C and C++ dev on Windows is a pain on the ass.
On my GNU/Linux, I can use pkgconfig to get the lib dependences, and cmake could grab the deps very well. On Windows, I end doing ugly things to get the dependencies working...
Add Python to the list. If you're using 64 bit versions it becomes a nightmare. I do have to remark that finally Microsoft did something about it and released a special version of MSVC to solve part of the issue, but for some modules it still is challenging to get everything working correctly.
I only had that experience with projects that use autoconf for build configuration, usually these are tied very closely to UNIX-like platforms. Most libs that use cmake to setup the build files can be integrated well on Windows (most likely because the author choose cmake exactly for this reason to be easily usable across platforms).

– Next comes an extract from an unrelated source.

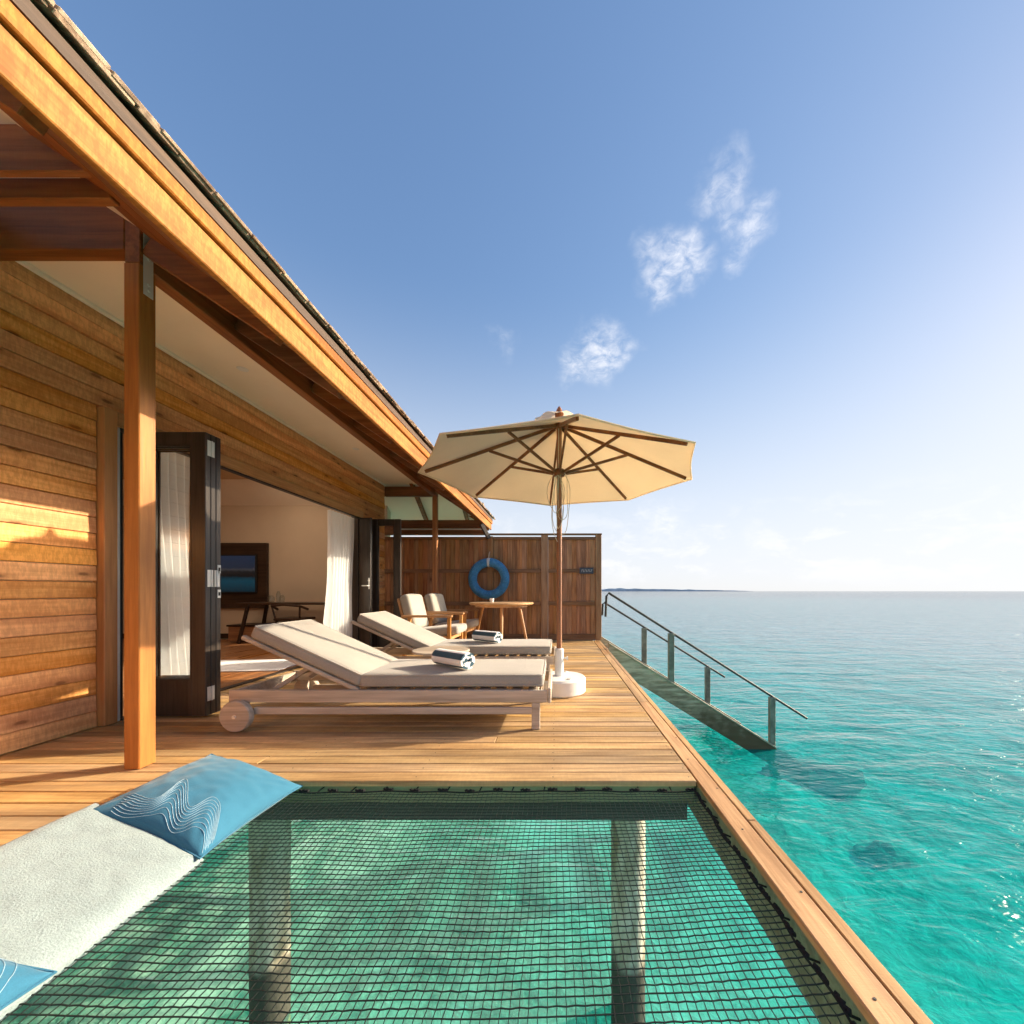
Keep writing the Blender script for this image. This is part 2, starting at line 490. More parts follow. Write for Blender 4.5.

But that's more of a problem of Linux isolationism than Windows' fault (basically the modern version of the bad old days when everyone was on Windows and all you got to build a project from source was a bunch of Visual Studio project files).
But even with cmake there's no standard place for third-party libraries to be installed on Windows. There's no /usr/lib and /usr/include analogue. So if I'm writing software that uses a third-party library I either have to bundle it into my source tree or hope there's an installer for it, burn the default installation location into the build system, and hope the user compiling my code has not overridden the default location. (I know some installers like Qt will make a system environment variable to say where their libraries are, but that's not particularly nice if everything did that.)
In my case I needed libapr, and as far as I can tell there is no installer for it, so I wound up just saying "drop a compiled copy of libapr into this location in the source tree" into the build instructions since I did not want to redistribute it with my source.
So yes, I dearly wish for something like a working pkgconfig on Windows.
I would argue that it is a good thing to not rely on /usr/lib or /usr/include even on Unix. It is a pain for when a dev who is jumping on the team specially when the dependencies are not documented. The make-dependency error-install-make cycle is very annoying.
I usually try hard to not link against 'installed' libs but instead directly compile external dependencies from source as part of my project. That way I don't need to have different libs for different build configs or VStudio versions. CMake can import sources from locations outside your source tree, and these source locations can be relative to your project (e.g. on the same directory level). That way you don't need any global system settings, or centralized locations, everything can be relative to your project. I actually prefer this also on OSX or Linux.